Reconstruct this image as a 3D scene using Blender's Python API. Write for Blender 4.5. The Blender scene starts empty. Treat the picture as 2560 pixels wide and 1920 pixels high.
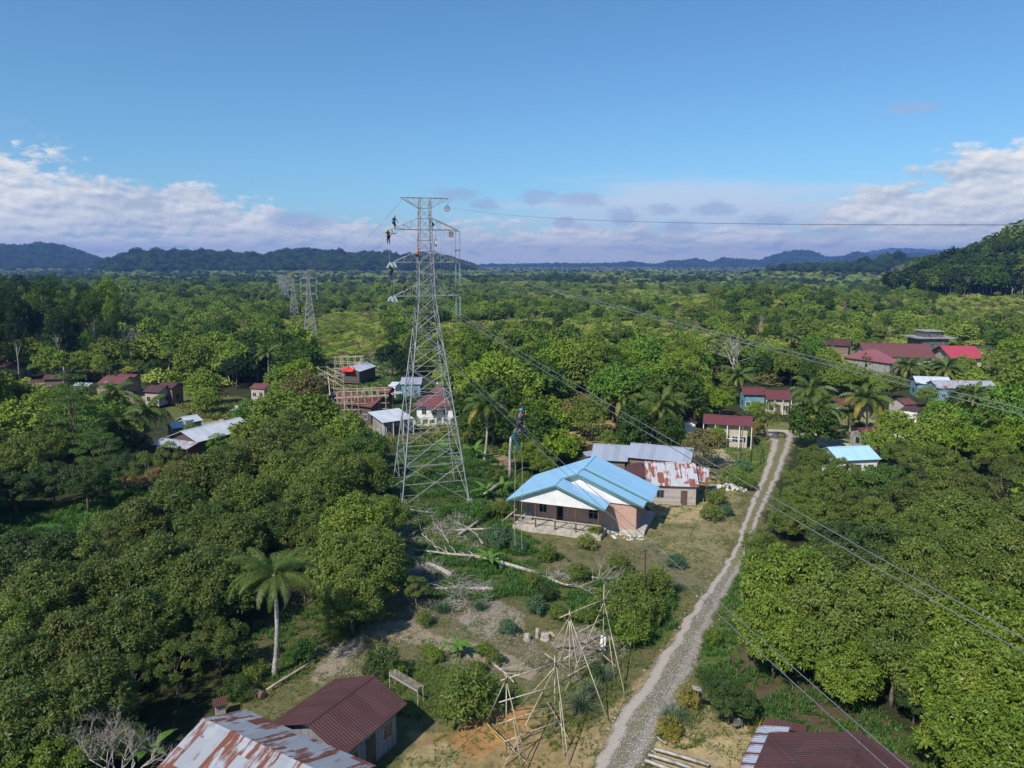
import bpy, math, random
import numpy as np
from math import radians, sin, cos, tan, pi, atan, atan2, hypot
from mathutils import Vector, Matrix, Quaternion
random.seed(7); np.random.seed(7)
S = bpy.context.scene
COL = S.collection

# ------------------------------------------------------------------ camera
CAMH, PITCH, FPX = 31.0, 9.3, 1808.0
cam = bpy.data.cameras.new('camera'); cam_o = bpy.data.objects.new('camera', cam); COL.objects.link(cam_o)
cam.sensor_fit = 'HORIZONTAL'; cam.sensor_width = 36.0; cam.lens = FPX/2560*36.0
cam.clip_start = 0.2; cam.clip_end = 40000
cam_o.location = (0, 0, CAMH); cam_o.rotation_euler = (radians(90-PITCH), 0, 0)
S.camera = cam_o
S.render.resolution_x, S.render.resolution_y = 1024, 768
S.view_settings.view_transform = 'Standard'; S.view_settings.look = 'None'
S.view_settings.gamma = 1.0; S.view_settings.use_curve_mapping = False
S.view_settings.exposure = EXPO = 0.10
S.cycles.volume_bounces = 0; S.cycles.max_bounces = 6; S.cycles.transparent_max_bounces = 8
S.cycles.diffuse_bounces = 3; S.cycles.glossy_bounces = 2; S.cycles.transmission_bounces = 3

# ------------------------------------------------------------------ sun and sky
SUN_EL = 46.0
SUN_DIR = Vector((-0.60*cos(radians(SUN_EL)), -0.80*cos(radians(SUN_EL)), sin(radians(SUN_EL)))).normalized()  # towards the sun
sl = bpy.data.lights.new('sun', 'SUN'); sl.energy = 4.9; sl.angle = radians(0.53); sl.color = (1.0, 0.94, 0.84)
so = bpy.data.objects.new('sun', sl); COL.objects.link(so)
so.rotation_euler = (-SUN_DIR).to_track_quat('-Z', 'Y').to_euler()

def ND(nt, typ, **kw):
    n = nt.nodes.new(typ)
    for k, v in kw.items():
        if k.startswith('i_'):
            key = k[2:]
            key = int(key) if key.isdigit() else key
            n.inputs[key].default_value = v
        else: setattr(n, k, v)
    return n
def MATH(nt, op, a, b=None, c=None, clamp=False):
    n = nt.nodes.new('ShaderNodeMath'); n.operation = op; n.use_clamp = clamp
    for i, v in enumerate((a, b, c)):
        if v is None: continue
        if isinstance(v, (int, float)): n.inputs[i].default_value = v
        else: nt.links.new(v, n.inputs[i])
    return n.outputs[0]
def MIX(nt, fac, a, b, typ='MIX'):
    n = nt.nodes.new('ShaderNodeMix'); n.data_type = 'RGBA'; n.blend_type = typ
    for s, v in ((n.inputs[0], fac), (n.inputs[6], a), (n.inputs[7], b)):
        if isinstance(v, (int, float)): s.default_value = v
        elif isinstance(v, tuple): s.default_value = (v+(1,))[:4]
        else: nt.links.new(v, s)
    return n.outputs[2]
def RAMP(nt, fac, lo, hi):
    n = nt.nodes.new('ShaderNodeMapRange'); n.clamp = True; n.interpolation_type = 'SMOOTHSTEP'
    n.inputs[1].default_value = lo; n.inputs[2].default_value = hi
    nt.links.new(fac, n.inputs[0]); return n.outputs[0]

W = bpy.data.worlds.new('World'); S.world = W; W.use_nodes = True
nt = W.node_tree; nt.nodes.clear(); L = nt.links.new
tc = ND(nt, 'ShaderNodeTexCoord'); sep = ND(nt, 'ShaderNodeSeparateXYZ'); L(tc.outputs['Generated'], sep.inputs[0])
sky = ND(nt, 'ShaderNodeTexSky'); sky.sky_type = 'NISHITA'; sky.sun_disc = False
sky.sun_elevation = radians(SUN_EL); sky.sun_rotation = atan2(SUN_DIR.x, SUN_DIR.y)
sky.altitude = 100; sky.air_density = 1.0; sky.dust_density = 0.4; sky.ozone_density = 2.2
# colours of the air by height above the horizon
el = MATH(nt, 'MULTIPLY', MATH(nt, 'ARCSINE', sep.outputs[2]), 57.2958)
az = MATH(nt, 'MULTIPLY', MATH(nt, 'ARCTAN2', sep.outputs[0], sep.outputs[1]), 57.2958)
hs = ND(nt, 'ShaderNodeHueSaturation', i_Saturation=1.05, i_Value=1.0); L(sky.outputs[0], hs.inputs['Color'])
skyc = MIX(nt, 1.0, hs.outputs[0], (0.77, 1.11, 1.28), 'MULTIPLY')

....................

TASK GOAL: In the data above, please extract the lines from the first one through the line with "COL = S.collection", exactly, and keep pictures out.

OUTPUT OF THE TASK:
Reconstruct this image as a 3D scene using Blender's Python API. Write for Blender 4.5. The Blender scene starts empty. Treat the picture as 2560 pixels wide and 1920 pixels high.
import bpy, math, random
import numpy as np
from math import radians, sin, cos, tan, pi, atan, atan2, hypot
from mathutils import Vector, Matrix, Quaternion
random.seed(7); np.random.seed(7)
S = bpy.context.scene
COL = S.collection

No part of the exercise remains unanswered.